From Oliver Cowdery and John Whitmer in the 1830s to Leonard Arrington in the 1970s to Marlin K. Jensen and Steven E. Snow most recently, the office of Church Historian and Recorder has overseen the recording and transmission of the Church’s official history. Countless historians have worked under (sometimes around) these leaders—from the self-trained to the university educated—who’ve contributed a great deal to our historical knowledge. Alexander Baugh and Reid L. Neilson have been well-situated to observe how the Mormon story has been told within the church over the years, Baugh as a professor of Church History and Doctrine at BYU and Neilson as a current Assistant Church Historian and Recorder. They oversaw and collected these interviews which took place between 2001 and 2012 in order to preserve more history of Mormon history. ((None of the interviews are new to the book; each has been previously published in the journal Mormon Historical Studies. One interview (Robert J. Matthews) was published in BYU’s Religious Educator.)) The interview subjects were born between 1925 and 1942, coming of age after the Great Depression and during world wars just as Mormon history began to professionalize.

The quality of each interview tends to hinge on the skills of the interviewer—typically a younger colleague working in the field of history—as much as on the insights of the interview subject.
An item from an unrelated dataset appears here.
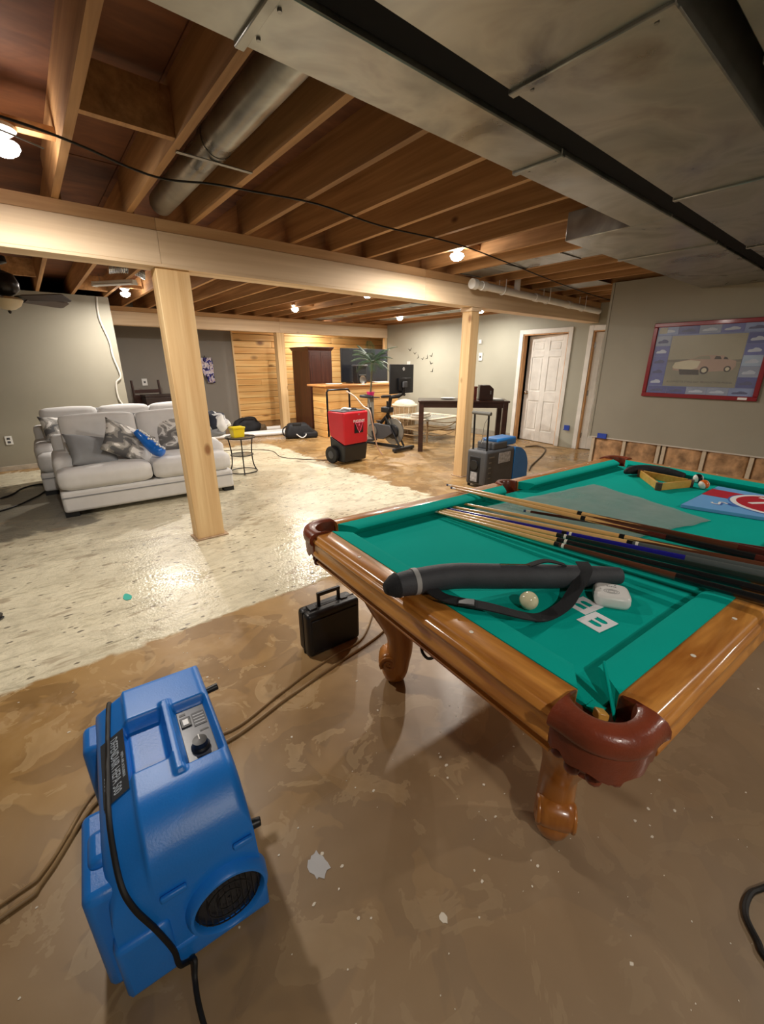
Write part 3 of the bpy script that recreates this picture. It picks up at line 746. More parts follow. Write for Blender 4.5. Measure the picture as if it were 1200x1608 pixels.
cue('pale cue with a brown forearm lying closest to the cue case', (-0.708, 0.563), (-0.56, -0.66), 0.784, 0.838, MAPLE, CBROWN, CBLACK, CBROWN, 0.64)
cue('dark rosewood cue lying across the film beside the blue sign', (-0.33, 0.30), (-0.085, -0.60), 0.784, 0.835, CRED, CRED, CBLACK, CRED, 0.55)

# soft cue case with strap
NYL = plain('black_nylon', S(62, 64, 70), 0.6, 0, 0.15, 12, 0.2, 300)
NYLS = plain('black_webbing', S(30, 32, 36), 0.8, 0, 0.1, 30, 0.3, 500)
cc = thing('cue_case', 'black soft cue case with shoulder strap across the end rail', 'cue case', T0(-1.05, -0.15, 0), 0)
def W(u, v, z):                            # into the case's local space (unrotated, shifted)
    p = T0(u, v, z); q = T0(-1.05, -0.15, 0); return (p[0]-q[0], p[1]-q[1], z)
path = [(-1.40, -0.035, 0.852), (-1.33, -0.05, 0.853), (-1.20, -0.085, 0.848), (-1.05, -0.145, 0.828), (-0.90, -0.215, 0.812), (-0.78, -0.275, 0.802), (-0.665, -0.345, 0.80)]
case = MB().tube([W(*p) for p in path], [0.033, 0.040, 0.041, 0.041, 0.040, 0.038, 0.028], 18, 6)
case.build('body', NYL, cc, smooth=True, auto=False)
MB().tube([W(-1.425, -0.03, 0.850), W(-1.40, -0.035, 0.852), W(-1.385, -0.038, 0.853)], [0.016, 0.034, 0.0395], 18, 3).build('end_cap', NYLS, cc, smooth=True, auto=False)
MB().tube([W(-1.335, -0.048, 0.8535), W(-1.32, -0.052, 0.8535)], 0.0415, 18).build('pale_band', plain('worn_silver_band', S(170, 170, 170), 0.6), cc, smooth=True)
sp = [(-1.30, -0.095, 0.838), (-1.285, -0.15, 0.828), (-1.21, -0.245, 0.822), (-1.12, -0.305, 0.790), (-1.05, -0.325, 0.772), (-0.95, -0.325, 0.775), (-0.88, -0.31, 0.79), (-0.80, -0.295, 0.835), (-0.765, -0.26, 0.846)]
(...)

Jed Woodworth’s interview with Richard Bushman is particularly engaging as it skips across topics like Joseph Smith’s character and changing place in history, Bushman’s methods of research and writing, and the importance of creating scholarship that makes an impact beyond the institutional church.

The level of candor found in Conversations is especially interesting. Interview subjects reminisce about frustrating negotiations between historians and the church’s Correlation committee, occasions when BYU made it difficult for historians to work or present their ideas, and the sometimes-testy politics of working in the Church archives during and after the 1970s when Leonard Arrington led the charge to professionalize church history. Stanley B. Kimball remains true to his (stereotypical) heritage as a grandson of J. Golden Kimball when he describes the difference between today’s Visitor Center-like Nauvoo versus the city of the 1840s (“And I know, for hell’s sakes, that they had outhouses and dung piles in the streets,” p. 327). More seriously, consider Laurel Thatcher Ulrich’s words:

To care enough about the Church to want to see it better, to cherish the past without denying the future, to love and respect the Brethren while recognizing their limitations, to be willing to speak when nobody is listening—all of these require faith” (557).

As that excerpt suggests, Conversations has a strong devotional undercurrent as interview subjects discuss how they negotiate spiritual, academic, and professional dynamics. “The trouble with wishing to write history as a Mormon,” offers Richard Bushman, “is that you cannot improve as a historian without improving as a ” (xiv). Throughout the collection the paradoxical characteristics of confidence and humility, candid honesty tempered by affection, are exhibited by interview subjects and enjoined upon a rising generation of historians.

Conversations matters because the history of history can’t be written apart from the history of historians.

Alexander L. Baugh, Reid L. Neilson, eds., Conversations With Mormon Historians (Provo, Religious Studies Center/Salt Lake City: Deseret Book, 2015).